Pricing – Designing Networks for Complex Organizations – SAP-C02 Study Guide

Pricing

Gateway endpoints are provided at no charge, other than the cost generated for using the service and transferring data.

Endpoints powered by AWS PrivateLink—that is, interface endpoints and GWLB endpoints—are priced against two dimensions: the time the endpoint exists (per hour, for each AZ where the endpoint is deployed) and the amount of data that goes through it (per GB).

For enterprises, it becomes cost-efficient to centralize interface endpoints—for example, in a VPC within a central shared services or network services account—and to share them within the rest of the organization. This allows not just better control over connectivity aspects, but by avoiding duplicated interface endpoints (times the number of VPCs in use), you are able to save on costs as well, especially if the number of accounts in your organization grows significantly over time.

You are now ready to investigate yet another service that can help you optimize your organization’s network infrastructure, AWS Transit Gateway.

Introducing AWS Transit Gateway

AWS Transit Gateway is a central hub construct to interconnect multiple VPCs on AWS and on-premises networks together.

Its purpose is to do the following:

  • Avoid finishing with a spaghetti network topology, which is likely to happen if you start peering all your VPCs one to another.
  • Share common network functions across multiple VPCs such as internet and on-premises connectivity (either via VPN or AWS DX), VPC endpoints, and DNS endpoints.
  • Keep those essential network functions separate from the rest of your AWS environment and in a central place managed by your network experts.

AWS Transit Gateway Overview

AWS Transit Gateway is a regional network construct, so in the case where you need to operate in more than one AWS region, you would end up with (at least) one TGW in each region. If you need to establish connectivity between VPCs in different regions, you have the option to create a cross-region peering connection between two TGWs.

TGWs are highly available by design, so you do not need to rely on more than one TGW for the resiliency purposes of the network transit hub. That said, when you attach a

VPC to a TGW, you need to specify on which subnet(s) in which AZ(s) you want that attachment to be effective. So, although the TGW is highly available, it is a best practice to specify subnets in more than one AZ when attaching a VPC to make the VPC attachment itself highly available. That said, resources deployed in a subnet within a specific AZ can only reach a TGW if there exists a TGW attachment to a subnet within the same AZ. In other words, even if you specify a route in a subnet’s route table to reach the TGW, if there is no TGW attachment to a subnet in the same AZ, then the TGW will not be reachable from that subnet. So, it is key to make sure to tie one subnet in each AZ to a TGW attachment wherever your resources need access to the TGW. It is usually recommended to use a separate subnet for that in each AZ, with a small Classless Inter-Domain Routing (CIDR) range (for example, a /28) so that you keep more IP addresses for your own resources. This allows you to have distinct network ACLs for the subnets where you deploy your resources and the subnets associated with the TGW, and you can also use separate route tables for those two types of subnets.

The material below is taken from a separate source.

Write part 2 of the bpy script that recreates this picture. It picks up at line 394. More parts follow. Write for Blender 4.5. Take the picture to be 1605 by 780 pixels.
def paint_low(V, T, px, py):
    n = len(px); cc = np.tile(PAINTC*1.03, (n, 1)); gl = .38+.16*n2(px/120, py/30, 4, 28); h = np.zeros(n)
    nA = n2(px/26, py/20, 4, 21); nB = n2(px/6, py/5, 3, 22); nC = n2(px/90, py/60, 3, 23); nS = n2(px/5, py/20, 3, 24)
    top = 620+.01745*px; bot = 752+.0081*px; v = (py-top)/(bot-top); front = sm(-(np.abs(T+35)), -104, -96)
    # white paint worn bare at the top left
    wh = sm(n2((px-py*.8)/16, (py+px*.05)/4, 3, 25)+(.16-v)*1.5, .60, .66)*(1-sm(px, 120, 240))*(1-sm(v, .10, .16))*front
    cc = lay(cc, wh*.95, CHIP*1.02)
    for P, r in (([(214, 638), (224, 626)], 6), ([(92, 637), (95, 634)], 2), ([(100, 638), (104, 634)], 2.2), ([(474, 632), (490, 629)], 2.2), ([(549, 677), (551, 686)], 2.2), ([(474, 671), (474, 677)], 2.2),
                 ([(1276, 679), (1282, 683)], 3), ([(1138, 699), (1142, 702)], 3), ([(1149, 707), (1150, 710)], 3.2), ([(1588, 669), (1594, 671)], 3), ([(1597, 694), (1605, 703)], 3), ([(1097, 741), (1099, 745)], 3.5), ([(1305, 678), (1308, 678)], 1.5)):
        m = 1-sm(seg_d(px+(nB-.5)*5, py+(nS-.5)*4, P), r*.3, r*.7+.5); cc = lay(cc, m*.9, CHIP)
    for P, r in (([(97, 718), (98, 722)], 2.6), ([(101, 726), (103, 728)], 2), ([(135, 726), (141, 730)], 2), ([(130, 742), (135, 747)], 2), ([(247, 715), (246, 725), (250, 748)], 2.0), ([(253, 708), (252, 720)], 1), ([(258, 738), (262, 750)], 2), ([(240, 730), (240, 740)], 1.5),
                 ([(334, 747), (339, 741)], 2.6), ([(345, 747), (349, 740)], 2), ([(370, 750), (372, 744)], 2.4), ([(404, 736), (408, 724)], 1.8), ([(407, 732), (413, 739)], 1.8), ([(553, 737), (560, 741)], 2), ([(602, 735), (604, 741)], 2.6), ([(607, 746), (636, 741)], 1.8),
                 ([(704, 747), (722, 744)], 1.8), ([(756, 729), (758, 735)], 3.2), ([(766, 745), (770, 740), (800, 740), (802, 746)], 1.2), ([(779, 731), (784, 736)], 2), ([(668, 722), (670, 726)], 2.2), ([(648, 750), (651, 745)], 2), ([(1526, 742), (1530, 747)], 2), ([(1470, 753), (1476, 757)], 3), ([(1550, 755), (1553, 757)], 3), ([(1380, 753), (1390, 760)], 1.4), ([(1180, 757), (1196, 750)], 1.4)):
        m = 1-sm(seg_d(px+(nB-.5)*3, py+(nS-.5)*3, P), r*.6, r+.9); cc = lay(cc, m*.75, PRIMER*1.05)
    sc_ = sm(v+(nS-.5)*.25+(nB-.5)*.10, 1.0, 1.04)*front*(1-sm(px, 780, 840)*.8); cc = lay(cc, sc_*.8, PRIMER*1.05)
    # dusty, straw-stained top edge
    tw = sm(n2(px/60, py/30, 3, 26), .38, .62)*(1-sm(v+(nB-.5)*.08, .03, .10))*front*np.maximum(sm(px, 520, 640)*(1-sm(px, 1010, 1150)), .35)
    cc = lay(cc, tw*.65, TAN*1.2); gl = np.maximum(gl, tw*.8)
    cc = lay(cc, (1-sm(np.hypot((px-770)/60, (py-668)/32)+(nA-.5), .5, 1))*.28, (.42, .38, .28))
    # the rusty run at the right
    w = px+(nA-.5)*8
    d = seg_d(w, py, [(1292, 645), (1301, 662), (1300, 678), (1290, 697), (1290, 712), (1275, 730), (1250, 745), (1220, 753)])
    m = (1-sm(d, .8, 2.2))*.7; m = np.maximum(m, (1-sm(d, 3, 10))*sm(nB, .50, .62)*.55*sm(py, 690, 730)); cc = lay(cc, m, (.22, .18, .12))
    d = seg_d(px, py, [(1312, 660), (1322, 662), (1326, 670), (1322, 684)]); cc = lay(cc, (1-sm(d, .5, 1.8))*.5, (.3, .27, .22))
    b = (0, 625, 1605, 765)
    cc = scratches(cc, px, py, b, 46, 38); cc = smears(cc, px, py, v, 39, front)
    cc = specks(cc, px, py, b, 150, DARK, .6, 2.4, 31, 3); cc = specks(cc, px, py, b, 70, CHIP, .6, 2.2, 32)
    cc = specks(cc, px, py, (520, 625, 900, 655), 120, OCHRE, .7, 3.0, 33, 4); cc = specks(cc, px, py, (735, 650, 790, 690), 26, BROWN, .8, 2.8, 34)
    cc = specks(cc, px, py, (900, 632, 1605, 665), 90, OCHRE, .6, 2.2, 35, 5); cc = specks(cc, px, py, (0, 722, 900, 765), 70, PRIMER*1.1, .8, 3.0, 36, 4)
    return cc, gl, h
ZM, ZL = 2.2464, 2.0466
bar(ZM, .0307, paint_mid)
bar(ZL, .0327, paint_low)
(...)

For organizations that intend to use stateful network appliances on their AWS environment, a specific mode called appliance mode can be enabled on the TGW.

The idea is to enable that appliance mode on the VPC attachment corresponding to the VPC where the appliance is deployed. It has then the effect of routing ingress and egress traffic through the same AZ in that VPC (for the sake of statefulness), which is not guaranteed otherwise.

Another important consideration for complex organizations that may have an AWS environment spread across multiple AWS regions is that you will not be charged extra for additional TGWs. Indeed, TGW usage is priced along two dimensions: per VPC attachment and per volume of traffic (GB) going through the TGW. So, unless you decide to attach some VPCs to more than one TGW, these costs will stay the same. TGW peering does not affect the costs either since there is no extra cost for peering, and the TGW traffic costs are not accounted for twice but only at one of two peered TGWs (typically at the sending TGW). The only additional costs in the case of cross-region peering between two TGWs would be inter-region data transfer charges.